» **Task directions**
Reproduce each line of the listing exactly.

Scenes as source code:
□ □ □ □

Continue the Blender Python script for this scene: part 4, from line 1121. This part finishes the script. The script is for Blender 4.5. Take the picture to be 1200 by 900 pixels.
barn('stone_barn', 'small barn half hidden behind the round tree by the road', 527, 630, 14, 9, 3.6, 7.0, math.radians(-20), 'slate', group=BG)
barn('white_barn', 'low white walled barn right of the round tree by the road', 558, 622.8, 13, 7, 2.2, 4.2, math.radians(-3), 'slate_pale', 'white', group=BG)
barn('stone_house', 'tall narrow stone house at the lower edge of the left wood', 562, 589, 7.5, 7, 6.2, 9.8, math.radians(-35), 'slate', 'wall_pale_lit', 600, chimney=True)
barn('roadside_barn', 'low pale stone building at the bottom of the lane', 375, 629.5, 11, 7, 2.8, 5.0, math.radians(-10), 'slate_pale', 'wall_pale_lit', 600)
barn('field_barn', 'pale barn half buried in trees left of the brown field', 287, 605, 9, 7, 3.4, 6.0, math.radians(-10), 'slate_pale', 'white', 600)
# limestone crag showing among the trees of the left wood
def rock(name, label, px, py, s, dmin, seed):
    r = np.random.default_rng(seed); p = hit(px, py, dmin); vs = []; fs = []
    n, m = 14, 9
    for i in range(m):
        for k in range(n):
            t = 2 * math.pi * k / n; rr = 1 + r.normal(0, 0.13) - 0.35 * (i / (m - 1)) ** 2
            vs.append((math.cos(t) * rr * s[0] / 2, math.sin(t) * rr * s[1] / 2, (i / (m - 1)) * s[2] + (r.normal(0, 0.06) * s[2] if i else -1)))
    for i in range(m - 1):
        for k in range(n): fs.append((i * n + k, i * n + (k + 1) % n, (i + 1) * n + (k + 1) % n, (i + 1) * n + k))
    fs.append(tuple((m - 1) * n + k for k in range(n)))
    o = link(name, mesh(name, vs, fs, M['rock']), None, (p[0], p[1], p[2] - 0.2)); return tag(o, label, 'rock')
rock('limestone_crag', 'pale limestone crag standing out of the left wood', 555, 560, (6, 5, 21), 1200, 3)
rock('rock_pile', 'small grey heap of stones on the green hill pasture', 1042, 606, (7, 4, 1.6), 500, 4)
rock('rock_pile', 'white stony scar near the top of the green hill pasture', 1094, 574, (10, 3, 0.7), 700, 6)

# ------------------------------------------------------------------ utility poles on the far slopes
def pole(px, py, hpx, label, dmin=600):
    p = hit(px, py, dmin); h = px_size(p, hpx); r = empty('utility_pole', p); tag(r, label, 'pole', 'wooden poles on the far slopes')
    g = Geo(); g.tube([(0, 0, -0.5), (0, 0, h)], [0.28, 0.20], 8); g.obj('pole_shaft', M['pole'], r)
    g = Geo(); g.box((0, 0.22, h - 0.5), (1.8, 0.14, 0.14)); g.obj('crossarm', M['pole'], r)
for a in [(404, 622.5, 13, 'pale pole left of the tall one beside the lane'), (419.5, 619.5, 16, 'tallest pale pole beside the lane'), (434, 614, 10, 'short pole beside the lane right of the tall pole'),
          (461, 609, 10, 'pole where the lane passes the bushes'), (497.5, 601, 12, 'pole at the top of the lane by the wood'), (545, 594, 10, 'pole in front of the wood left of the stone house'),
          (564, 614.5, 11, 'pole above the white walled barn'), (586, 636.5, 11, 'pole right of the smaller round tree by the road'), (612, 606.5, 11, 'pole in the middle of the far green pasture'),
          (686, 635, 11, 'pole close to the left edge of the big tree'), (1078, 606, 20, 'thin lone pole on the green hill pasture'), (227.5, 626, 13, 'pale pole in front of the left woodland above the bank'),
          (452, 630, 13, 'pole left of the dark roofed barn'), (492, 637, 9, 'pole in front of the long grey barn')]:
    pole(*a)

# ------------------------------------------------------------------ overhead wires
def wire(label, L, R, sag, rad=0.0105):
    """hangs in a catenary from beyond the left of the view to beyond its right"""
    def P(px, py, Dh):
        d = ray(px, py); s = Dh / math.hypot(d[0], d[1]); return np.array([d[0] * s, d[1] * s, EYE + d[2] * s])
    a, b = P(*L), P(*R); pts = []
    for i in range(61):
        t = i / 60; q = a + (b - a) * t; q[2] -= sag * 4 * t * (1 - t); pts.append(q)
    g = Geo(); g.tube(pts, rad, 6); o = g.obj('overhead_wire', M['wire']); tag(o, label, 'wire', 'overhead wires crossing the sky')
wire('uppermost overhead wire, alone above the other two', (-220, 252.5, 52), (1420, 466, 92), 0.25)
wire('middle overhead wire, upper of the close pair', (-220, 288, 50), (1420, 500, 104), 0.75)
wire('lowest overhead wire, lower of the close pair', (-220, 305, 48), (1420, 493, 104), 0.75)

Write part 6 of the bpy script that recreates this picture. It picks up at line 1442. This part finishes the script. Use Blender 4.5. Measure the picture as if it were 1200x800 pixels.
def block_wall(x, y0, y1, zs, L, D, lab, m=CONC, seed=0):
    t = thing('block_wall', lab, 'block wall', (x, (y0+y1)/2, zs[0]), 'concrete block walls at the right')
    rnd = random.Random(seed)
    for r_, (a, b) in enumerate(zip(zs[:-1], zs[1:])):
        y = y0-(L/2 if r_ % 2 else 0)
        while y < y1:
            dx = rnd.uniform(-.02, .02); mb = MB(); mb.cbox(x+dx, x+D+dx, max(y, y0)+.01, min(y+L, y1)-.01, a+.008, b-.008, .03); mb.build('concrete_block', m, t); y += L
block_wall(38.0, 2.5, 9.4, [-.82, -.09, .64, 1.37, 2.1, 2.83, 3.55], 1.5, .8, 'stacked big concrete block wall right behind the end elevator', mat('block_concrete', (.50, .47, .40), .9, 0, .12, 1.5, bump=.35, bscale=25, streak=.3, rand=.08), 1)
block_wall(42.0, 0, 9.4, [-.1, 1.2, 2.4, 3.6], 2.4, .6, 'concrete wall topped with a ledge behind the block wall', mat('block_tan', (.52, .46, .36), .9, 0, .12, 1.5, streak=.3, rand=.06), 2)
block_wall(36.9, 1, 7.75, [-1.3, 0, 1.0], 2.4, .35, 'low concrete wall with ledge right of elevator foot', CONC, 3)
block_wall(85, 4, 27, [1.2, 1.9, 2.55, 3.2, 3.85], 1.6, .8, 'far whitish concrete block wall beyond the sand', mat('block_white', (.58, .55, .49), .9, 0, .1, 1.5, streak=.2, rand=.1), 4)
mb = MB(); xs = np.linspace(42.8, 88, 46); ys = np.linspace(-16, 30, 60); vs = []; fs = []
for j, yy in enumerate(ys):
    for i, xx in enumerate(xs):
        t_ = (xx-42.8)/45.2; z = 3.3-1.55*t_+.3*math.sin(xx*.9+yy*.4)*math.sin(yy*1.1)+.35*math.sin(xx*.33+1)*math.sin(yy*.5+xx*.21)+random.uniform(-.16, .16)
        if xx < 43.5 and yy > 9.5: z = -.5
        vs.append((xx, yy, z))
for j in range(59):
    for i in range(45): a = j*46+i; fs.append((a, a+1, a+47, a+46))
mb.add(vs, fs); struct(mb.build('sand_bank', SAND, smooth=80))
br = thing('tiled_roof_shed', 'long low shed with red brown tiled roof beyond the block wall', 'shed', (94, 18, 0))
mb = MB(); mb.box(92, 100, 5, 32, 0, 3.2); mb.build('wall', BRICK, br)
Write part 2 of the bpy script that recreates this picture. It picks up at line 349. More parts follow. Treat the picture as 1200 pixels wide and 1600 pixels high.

□ □ □ □

» **Result**
Continue the Blender Python script for this scene: part 4, from line 1121. This part finishes the script. The script is for Blender 4.5. Take the picture to be 1200 by 900 pixels.
barn('stone_barn', 'small barn half hidden behind the round tree by the road', 527, 630, 14, 9, 3.6, 7.0, math.radians(-20), 'slate', group=BG)
barn('white_barn', 'low white walled barn right of the round tree by the road', 558, 622.8, 13, 7, 2.2, 4.2, math.radians(-3), 'slate_pale', 'white', group=BG)
barn('stone_house', 'tall narrow stone house at the lower edge of the left wood', 562, 589, 7.5, 7, 6.2, 9.8, math.radians(-35), 'slate', 'wall_pale_lit', 600, chimney=True)
barn('roadside_barn', 'low pale stone building at the bottom of the lane', 375, 629.5, 11, 7, 2.8, 5.0, math.radians(-10), 'slate_pale', 'wall_pale_lit', 600)
barn('field_barn', 'pale barn half buried in trees left of the brown field', 287, 605, 9, 7, 3.4, 6.0, math.radians(-10), 'slate_pale', 'white', 600)
# limestone crag showing among the trees of the left wood
def rock(name, label, px, py, s, dmin, seed):
    r = np.random.default_rng(seed); p = hit(px, py, dmin); vs = []; fs = []
    n, m = 14, 9
    for i in range(m):
        for k in range(n):
            t = 2 * math.pi * k / n; rr = 1 + r.normal(0, 0.13) - 0.35 * (i / (m - 1)) ** 2
            vs.append((math.cos(t) * rr * s[0] / 2, math.sin(t) * rr * s[1] / 2, (i / (m - 1)) * s[2] + (r.normal(0, 0.06) * s[2] if i else -1)))
    for i in range(m - 1):
        for k in range(n): fs.append((i * n + k, i * n + (k + 1) % n, (i + 1) * n + (k + 1) % n, (i + 1) * n + k))
    fs.append(tuple((m - 1) * n + k for k in range(n)))
    o = link(name, mesh(name, vs, fs, M['rock']), None, (p[0], p[1], p[2] - 0.2)); return tag(o, label, 'rock')
rock('limestone_crag', 'pale limestone crag standing out of the left wood', 555, 560, (6, 5, 21), 1200, 3)
rock('rock_pile', 'small grey heap of stones on the green hill pasture', 1042, 606, (7, 4, 1.6), 500, 4)
rock('rock_pile', 'white stony scar near the top of the green hill pasture', 1094, 574, (10, 3, 0.7), 700, 6)

# ------------------------------------------------------------------ utility poles on the far slopes
def pole(px, py, hpx, label, dmin=600):
    p = hit(px, py, dmin); h = px_size(p, hpx); r = empty('utility_pole', p); tag(r, label, 'pole', 'wooden poles on the far slopes')
    g = Geo(); g.tube([(0, 0, -0.5), (0, 0, h)], [0.28, 0.20], 8); g.obj('pole_shaft', M['pole'], r)
    g = Geo(); g.box((0, 0.22, h - 0.5), (1.8, 0.14, 0.14)); g.obj('crossarm', M['pole'], r)
for a in [(404, 622.5, 13, 'pale pole left of the tall one beside the lane'), (419.5, 619.5, 16, 'tallest pale pole beside the lane'), (434, 614, 10, 'short pole beside the lane right of the tall pole'),
          (461, 609, 10, 'pole where the lane passes the bushes'), (497.5, 601, 12, 'pole at the top of the lane by the wood'), (545, 594, 10, 'pole in front of the wood left of the stone house'),
          (564, 614.5, 11, 'pole above the white walled barn'), (586, 636.5, 11, 'pole right of the smaller round tree by the road'), (612, 606.5, 11, 'pole in the middle of the far green pasture'),
          (686, 635, 11, 'pole close to the left edge of the big tree'), (1078, 606, 20, 'thin lone pole on the green hill pasture'), (227.5, 626, 13, 'pale pole in front of the left woodland above the bank'),
          (452, 630, 13, 'pole left of the dark roofed barn'), (492, 637, 9, 'pole in front of the long grey barn')]:
    pole(*a)

# ------------------------------------------------------------------ overhead wires
def wire(label, L, R, sag, rad=0.0105):
    """hangs in a catenary from beyond the left of the view to beyond its right"""
    def P(px, py, Dh):
        d = ray(px, py); s = Dh / math.hypot(d[0], d[1]); return np.array([d[0] * s, d[1] * s, EYE + d[2] * s])
    a, b = P(*L), P(*R); pts = []
    for i in range(61):
        t = i / 60; q = a + (b - a) * t; q[2] -= sag * 4 * t * (1 - t); pts.append(q)
    g = Geo(); g.tube(pts, rad, 6); o = g.obj('overhead_wire', M['wire']); tag(o, label, 'wire', 'overhead wires crossing the sky')
wire('uppermost overhead wire, alone above the other two', (-220, 252.5, 52), (1420, 466, 92), 0.25)
wire('middle overhead wire, upper of the close pair', (-220, 288, 50), (1420, 500, 104), 0.75)
wire('lowest overhead wire, lower of the close pair', (-220, 305, 48), (1420, 493, 104), 0.75)

Write part 6 of the bpy script that recreates this picture. It picks up at line 1442. This part finishes the script. Use Blender 4.5. Measure the picture as if it were 1200x800 pixels.
def block_wall(x, y0, y1, zs, L, D, lab, m=CONC, seed=0):
    t = thing('block_wall', lab, 'block wall', (x, (y0+y1)/2, zs[0]), 'concrete block walls at the right')
    rnd = random.Random(seed)
    for r_, (a, b) in enumerate(zip(zs[:-1], zs[1:])):
        y = y0-(L/2 if r_ % 2 else 0)
        while y < y1:
            dx = rnd.uniform(-.02, .02); mb = MB(); mb.cbox(x+dx, x+D+dx, max(y, y0)+.01, min(y+L, y1)-.01, a+.008, b-.008, .03); mb.build('concrete_block', m, t); y += L
block_wall(38.0, 2.5, 9.4, [-.82, -.09, .64, 1.37, 2.1, 2.83, 3.55], 1.5, .8, 'stacked big concrete block wall right behind the end elevator', mat('block_concrete', (.50, .47, .40), .9, 0, .12, 1.5, bump=.35, bscale=25, streak=.3, rand=.08), 1)
block_wall(42.0, 0, 9.4, [-.1, 1.2, 2.4, 3.6], 2.4, .6, 'concrete wall topped with a ledge behind the block wall', mat('block_tan', (.52, .46, .36), .9, 0, .12, 1.5, streak=.3, rand=.06), 2)
block_wall(36.9, 1, 7.75, [-1.3, 0, 1.0], 2.4, .35, 'low concrete wall with ledge right of elevator foot', CONC, 3)
block_wall(85, 4, 27, [1.2, 1.9, 2.55, 3.2, 3.85], 1.6, .8, 'far whitish concrete block wall beyond the sand', mat('block_white', (.58, .55, .49), .9, 0, .1, 1.5, streak=.2, rand=.1), 4)
mb = MB(); xs = np.linspace(42.8, 88, 46); ys = np.linspace(-16, 30, 60); vs = []; fs = []
for j, yy in enumerate(ys):
    for i, xx in enumerate(xs):
        t_ = (xx-42.8)/45.2; z = 3.3-1.55*t_+.3*math.sin(xx*.9+yy*.4)*math.sin(yy*1.1)+.35*math.sin(xx*.33+1)*math.sin(yy*.5+xx*.21)+random.uniform(-.16, .16)
        if xx < 43.5 and yy > 9.5: z = -.5
        vs.append((xx, yy, z))
for j in range(59):
    for i in range(45): a = j*46+i; fs.append((a, a+1, a+47, a+46))
mb.add(vs, fs); struct(mb.build('sand_bank', SAND, smooth=80))
br = thing('tiled_roof_shed', 'long low shed with red brown tiled roof beyond the block wall', 'shed', (94, 18, 0))
mb = MB(); mb.box(92, 100, 5, 32, 0, 3.2); mb.build('wall', BRICK, br)
Write part 2 of the bpy script that recreates this picture. It picks up at line 349. More parts follow. Treat the picture as 1200 pixels wide and 1600 pixels high.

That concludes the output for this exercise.